(Records with scene code)

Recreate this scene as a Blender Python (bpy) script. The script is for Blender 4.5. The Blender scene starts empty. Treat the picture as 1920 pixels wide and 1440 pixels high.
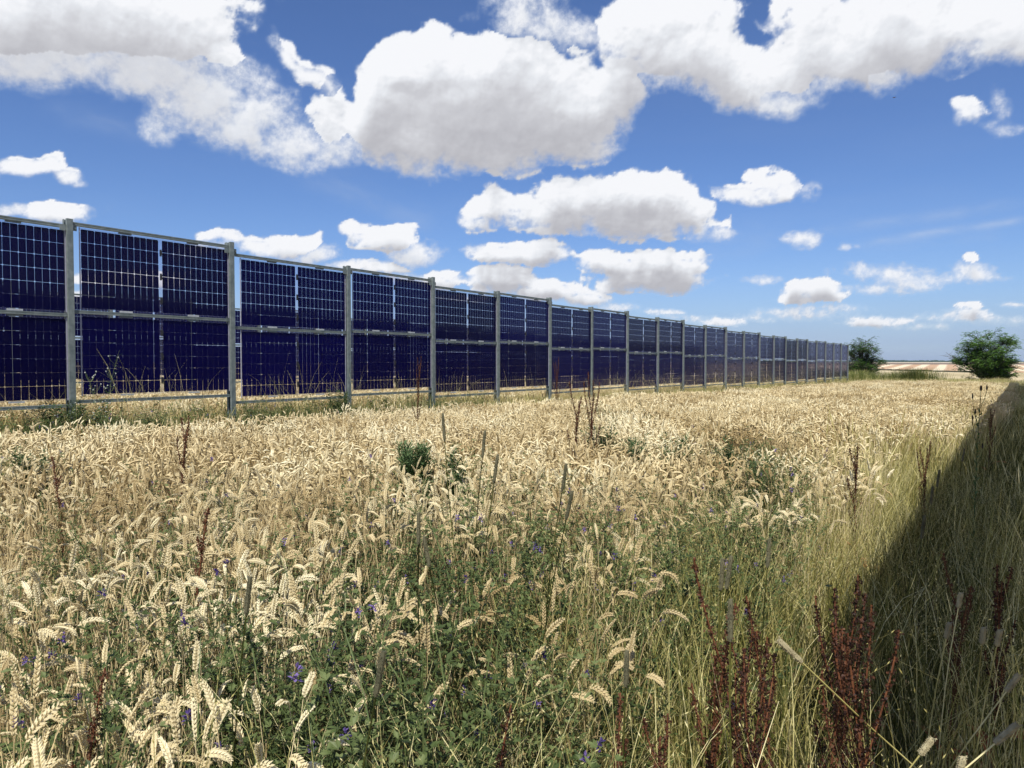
import numpy as np, math
# ---------- value noise / fbm in numpy ----------
_rs = np.random.RandomState(7)
_T = _rs.rand(256, 256).astype(np.float32)
def vnoise(x, y, seed=0):
    x = x + seed*17.31; y = y + seed*9.73
    xi = np.floor(x).astype(np.int64); yi = np.floor(y).astype(np.int64)
    fx = x-xi; fy = y-yi
    fx = fx*fx*fx*(fx*(fx*6-15)+10); fy = fy*fy*fy*(fy*(fy*6-15)+10)
    x0 = xi & 255; x1 = (xi+1) & 255; y0 = yi & 255; y1 = (yi+1) & 255
    a = _T[y0, x0]; b = _T[y0, x1]; c = _T[y1, x0]; d = _T[y1, x1]
    return (a+(b-a)*fx)*(1-fy)+(c+(d-c)*fx)*fy
def fbm(x, y, octs=6, seed=0, gain=0.5, billow=False):
    s = 0; amp = 1.0; tot = 0; f = 1.0
    for o in range(octs):
        ca, sa = math.cos(0.6*o), math.sin(0.6*o)
        n = vnoise((x*ca-y*sa)*f, (x*sa+y*ca)*f, seed+o*3)*2-1
        if billow: n = 1-2*np.abs(n)**0.8
        s = s+n*amp; tot += amp; amp *= gain; f *= 2.03
    return s/tot
# ---------- cloud layout: centre x, centre y, radius x, radius y, weight, softness ----------
# (given in the reference's angular frame, turned into azimuth and elevation of the sky)
F_PX = 1340.0; HORIZ = 681.0
PITCH = math.atan((720-HORIZ)/F_PX)
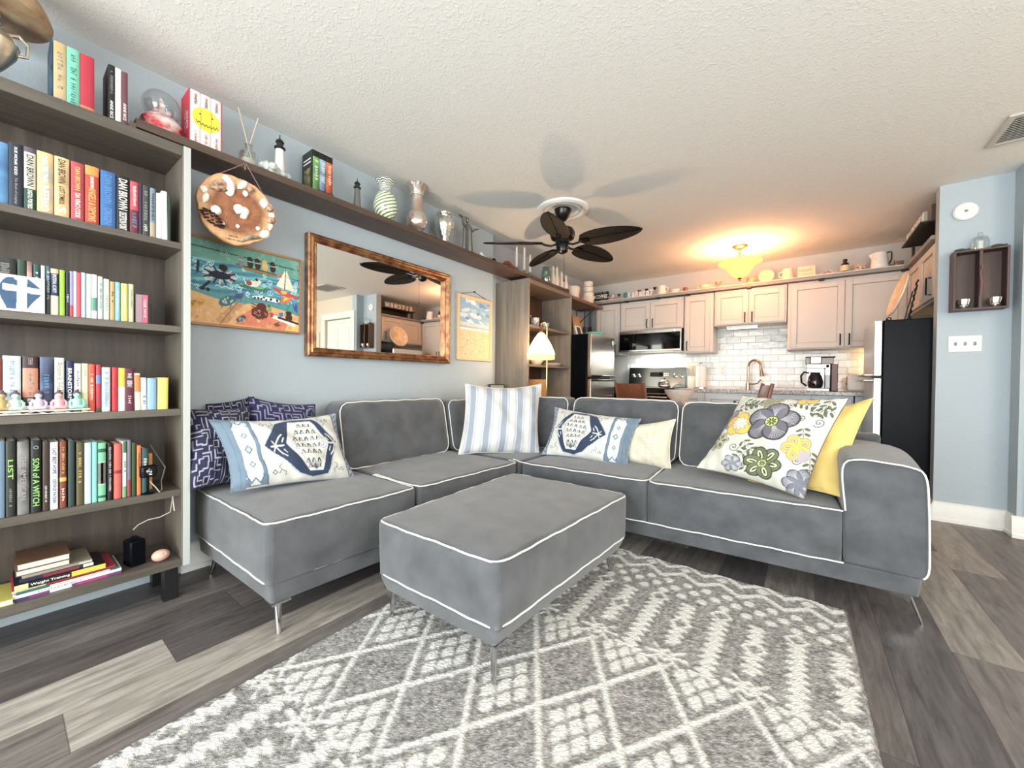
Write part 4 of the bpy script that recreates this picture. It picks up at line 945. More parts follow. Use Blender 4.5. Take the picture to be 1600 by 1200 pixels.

* _Exercise details_: Search the data for "picture". Copy every line that has it.

* _Exercise response_:
Recreate this scene as a Blender Python (bpy) script. The script is for Blender 4.5. The Blender scene starts empty. Treat the picture as 1920 pixels wide and 1440 pixels high.
Write part 4 of the bpy script that recreates this picture. It picks up at line 945. More parts follow. Use Blender 4.5. Take the picture to be 1600 by 1200 pixels.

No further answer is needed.